Her headline was: “GAO: Many Charter Schools Are Not Reporting Data on ELLs”.

The headline could have just as easily been: “GAO: U.S. Department of Education Fails to Provide Data Oversight”.

You could argue over which is more alarming: that charter schools aren’t appropriately reporting enrollment numbers of ELLs, or that the U.S. Department of Education does not examine the quality of data on a “regular basis,” as the GAO found?

The problem with the ELL data was that too many charter schools left the field blank when they were supposed to report the number of ELLs. Thirty-seven percent of charters, in fact, in school year 2010-11, had blanks in the field capturing ELL enrollment counts. Leaving a data field blank is very different than reporting a zero for enrollment.

In fact, in five states, the GAO found that between 80 percent and 100 percent of charter schools left ELL enrollment counts blank. That includes very-populous states such as New York and Ohio that are likely to have ELLs in charters.

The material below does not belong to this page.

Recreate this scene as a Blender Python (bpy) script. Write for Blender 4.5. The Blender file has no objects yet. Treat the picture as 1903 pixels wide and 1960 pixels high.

The federal Education Department, for its part, did not perform any comprehensive data-quality checks to try to obtain better data, the GAO found. Federal officials, in a written response, said they are working on improving charter-school reporting.

The GAO has uncovered other problems with data at the Education Department, including that federal officials can’t say exactly what they collect. What’s more, the office for civil rights’ massive data collection from the 2009-10 school year was riddled with problems.

Obviously, when you collect data from tens of thousands of schools there are bound to be data errors. But it’s also important to note how important data has become to education policy—such as in trying to figure out how ELL enrollment compares in charters vs. noncharters. That’s a question that apparently can’t be answered right now.